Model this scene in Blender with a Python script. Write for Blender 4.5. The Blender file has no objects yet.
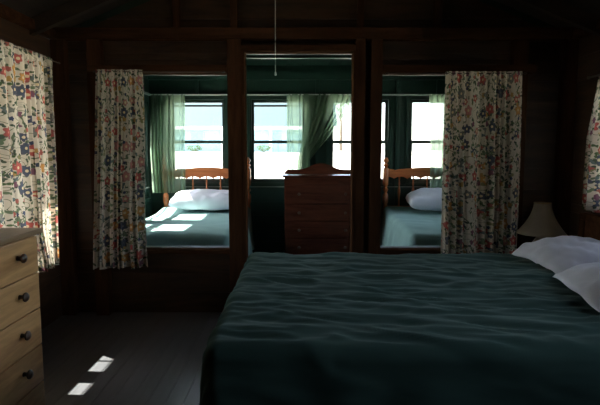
import bpy, bmesh, math, random
from mathutils import Vector, Matrix, noise

sc = bpy.context.scene
C = sc.collection
PI = math.pi
R = math.radians

# ------------------------------------------------------------------ camera
cam_d = bpy.data.cameras.new('camera')
cam = bpy.data.objects.new('camera', cam_d)
C.objects.link(cam)
cam_d.sensor_width = 36.0
cam_d.lens = 520.0 / 600.0 * 36.0
cam_d.clip_start = 0.05
cam_d.clip_end = 400
cam.location = (0, 0, 1.25)
cam.rotation_euler = (R(90 - 5.7), 0, 0)
sc.camera = cam

# ------------------------------------------------------------------ sky, sun, exposure
SUN_DIR = Vector((1.0, -0.06, -1.0)).normalized()      # the way the light travels
w = bpy.data.worlds.new('sky')
sc.world = w
w.use_nodes = True
wn = w.node_tree
bg = wn.nodes['Background']
sky = wn.nodes.new('ShaderNodeTexSky')
sky.sky_type = 'NISHITA'
sky.sun_disc = False
sky.sun_elevation = R(45)
sky.sun_rotation = R(-87)
sky.air_density = 1.0
sky.dust_density = 1.5
sky.ozone_density = 1.0
hs = wn.nodes.new('ShaderNodeHueSaturation')
hs.inputs['Saturation'].default_value = 0.55
wn.links.new(sky.outputs[0], hs.inputs['Color'])
wn.links.new(hs.outputs[0], bg.inputs[0])
bg.inputs[1].default_value = 0.55
sd = bpy.data.lights.new('sun', 'SUN')
sd.energy = 14.0
sd.angle = R(0.6)
sd.color = (1.0, 0.94, 0.85)
sun = bpy.data.objects.new('sun', sd)
C.objects.link(sun)
sun.rotation_euler = SUN_DIR.to_track_quat('-Z', 'Y').to_euler()
sun.location = (-6, 2, 8)
vs = sc.view_settings
vs.view_transform = 'Standard'
vs.look = 'None'
vs.exposure = 1.25
vs.gamma = 1.0
vs.use_curve_mapping = False
sc.cycles.use_denoising = True
sc.cycles.max_bounces = 10
sc.cycles.diffuse_bounces = 6
sc.cycles.transparent_max_bounces = 16
sc.cycles.sample_clamp_indirect = 6.0
sc.cycles.caustics_reflective = False
sc.cycles.caustics_refractive = False

# ------------------------------------------------------------------ materials
def new_mat(name):
    m = bpy.data.materials.new(name)
    m.use_nodes = True
    nt = m.node_tree
    return m, nt, nt.nodes['Principled BSDF']

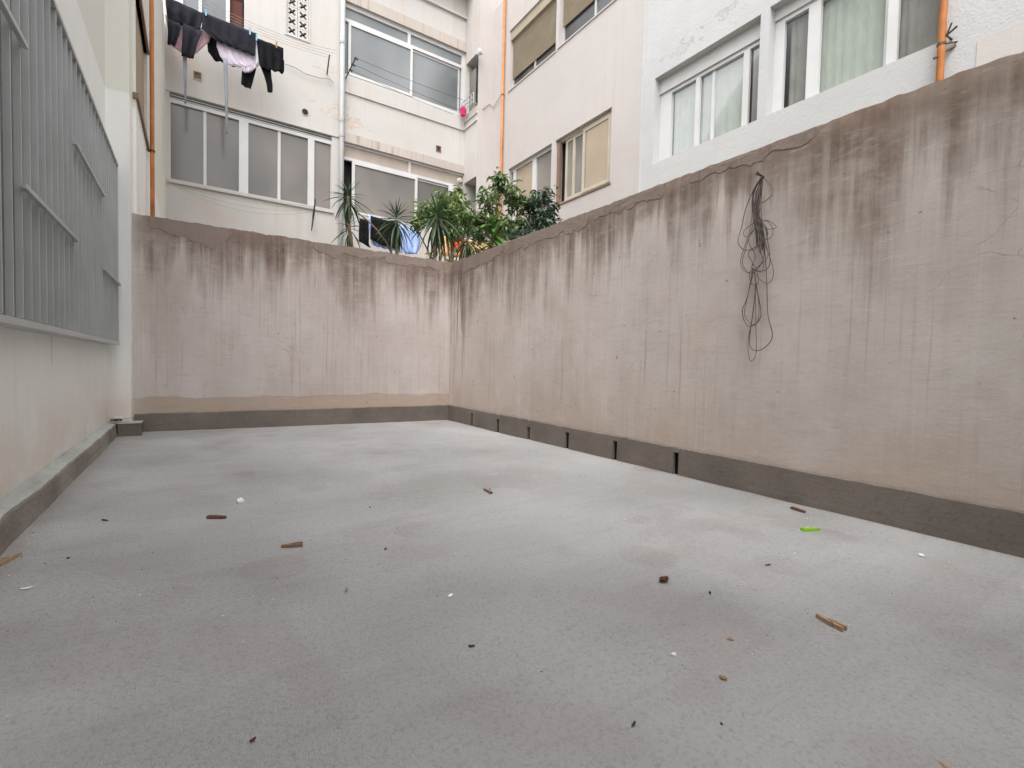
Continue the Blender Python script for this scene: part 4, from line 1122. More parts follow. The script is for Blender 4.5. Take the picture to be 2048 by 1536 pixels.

* _Stated task_: Reproduce each line word for word and drop the pictures.

* _Task output_:
Model this scene in Blender with a Python script. Write for Blender 4.5. The Blender file has no objects yet.
import bpy, bmesh, math, random
from mathutils import Vector, Matrix, noise

sc = bpy.context.scene
C = sc.collection
PI = math.pi
R = math.radians

# ------------------------------------------------------------------ camera
cam_d = bpy.data.cameras.new('camera')
cam = bpy.data.objects.new('camera', cam_d)
C.objects.link(cam)
cam_d.sensor_width = 36.0
cam_d.lens = 520.0 / 600.0 * 36.0
cam_d.clip_start = 0.05
cam_d.clip_end = 400
cam.location = (0, 0, 1.25)
cam.rotation_euler = (R(90 - 5.7), 0, 0)
sc.camera = cam

# ------------------------------------------------------------------ sky, sun, exposure
SUN_DIR = Vector((1.0, -0.06, -1.0)).normalized()      # the way the light travels
w = bpy.data.worlds.new('sky')
sc.world = w
w.use_nodes = True
wn = w.node_tree
bg = wn.nodes['Background']
sky = wn.nodes.new('ShaderNodeTexSky')
sky.sky_type = 'NISHITA'
sky.sun_disc = False
sky.sun_elevation = R(45)
sky.sun_rotation = R(-87)
sky.air_density = 1.0
sky.dust_density = 1.5
sky.ozone_density = 1.0
hs = wn.nodes.new('ShaderNodeHueSaturation')
hs.inputs['Saturation'].default_value = 0.55
wn.links.new(sky.outputs[0], hs.inputs['Color'])
wn.links.new(hs.outputs[0], bg.inputs[0])
bg.inputs[1].default_value = 0.55
sd = bpy.data.lights.new('sun', 'SUN')
sd.energy = 14.0
sd.angle = R(0.6)
sd.color = (1.0, 0.94, 0.85)
sun = bpy.data.objects.new('sun', sd)
C.objects.link(sun)
sun.rotation_euler = SUN_DIR.to_track_quat('-Z', 'Y').to_euler()
sun.location = (-6, 2, 8)
vs = sc.view_settings
vs.view_transform = 'Standard'
vs.look = 'None'
vs.exposure = 1.25
vs.gamma = 1.0
vs.use_curve_mapping = False
sc.cycles.use_denoising = True
sc.cycles.max_bounces = 10
sc.cycles.diffuse_bounces = 6
sc.cycles.transparent_max_bounces = 16
sc.cycles.sample_clamp_indirect = 6.0
sc.cycles.caustics_reflective = False
sc.cycles.caustics_refractive = False

# ------------------------------------------------------------------ materials
def new_mat(name):
    m = bpy.data.materials.new(name)
    m.use_nodes = True
    nt = m.node_tree
    return m, nt, nt.nodes['Principled BSDF']

Continue the Blender Python script for this scene: part 4, from line 1122. More parts follow. The script is for Blender 4.5. Take the picture to be 2048 by 1536 pixels.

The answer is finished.